As of June 30, 2021 and December 31, 2020, our available liquidity, comprised of cash and cash equivalents, was $18.8 million and $5.8 million, respectively and our total equity was $21.8 million and $7.0 million, respectively. The increase in cash and equity was primarily a result of the proceeds received from our IPO, discussed below. We have not generated any revenues during the three and six months ended June 30, 2021 and 2020 and we do not anticipate generating revenues unless and until we successfully complete Phase 2b development and obtain an out-licensing partnership of any current or future product candidates.
In August 2020, we executed a loan agreement, or the EIB Loan Agreement, with the European Investment Bank, or EIB, for a principal amount of €20.0 million, divided into three tranches of €7.0 million, €6.0 million and €7.0 million on the EIB Loan. Under the EIB Loan Agreement, the EIB Loan tranche balances are due six years from their respective disbursement dates. For each tranche drawn down, EIB is entitled to an aggregate of 1,003,032 cash settled warrants with an exercise price of 1 DKK per warrant. The 351,036 warrants attributable to the first tranche of €7.0 million were incorporated in the articles of association on December 17, 2020. As of June 30, 2021, and as of the date of this report, we had not drawn down on the EIB Loan Agreement. Since we did not draw down on the loan by August 6, 2021, we are obligated to pay a fee equal to 1% of the principal amount of €20.0 million or €0.2 million. However, the EIB Loan Agreement fee due date was extended until January 6, 2022, in the event that we do not draw the first tranche by January 6, 2022.
In September 2020, we received $6.6 million of additional funding from the issuance of 745,380 of our ordinary shares as part 1 of our “bridging round” with outside investors. On October 15, 2020, we successfully completed part 2 of our “bridging round” of capital with outside investors in the amount of $2.4 million from the issuance of 269,136 of our ordinary shares and received the proceeds in November 2020.
In October 2020, the Company entered into a lease for approximately 1,356 square meters, which is allocated on 839 square meters of office space, and 518 square meters of laboratory space in Hørsholm, Denmark. The commencement date for the lease of the 839 square meters of office space was February 1, 2021 and the lease continues for a term of 10 years from that date. In October 2020, the Company entered into a lease for approximately 518 square meters, which was allocated for additional laboratory space, in Hørsholm, Denmark. The commencement date for the lease is August 13, 2021 and the lease continues for a term of 10 years with a subsequent 12-month cancellation notice period. The lease agreement contains an early termination provision which would trigger a termination fee of $2.7 million. The initial monthly payment is expected to be between $28,000 and $30,000, which consists of $12,000 for the office space, and is expected to be between $16,000 and $18,000 for the laboratory space. Through-out the term, the lease is subject to annual increases ranging from two to four percent on the annual lease payment amount.

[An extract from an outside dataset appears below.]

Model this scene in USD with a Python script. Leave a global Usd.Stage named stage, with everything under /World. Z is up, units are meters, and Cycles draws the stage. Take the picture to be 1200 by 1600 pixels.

On February 9, 2021, we completed our IPO through which we issued and sold 3,000,000 American Depositary Shares, or ADSs, each of which represents one ordinary share, at a price to the public of $10.00 per ADS. We received aggregate net proceeds of $25.3 million from the IPO, after deducting the underwriting discounts and commissions and offering expenses. Upon the completion of the IPO, our registered, issued, and outstanding share capital was nominal DKK 19,198,668.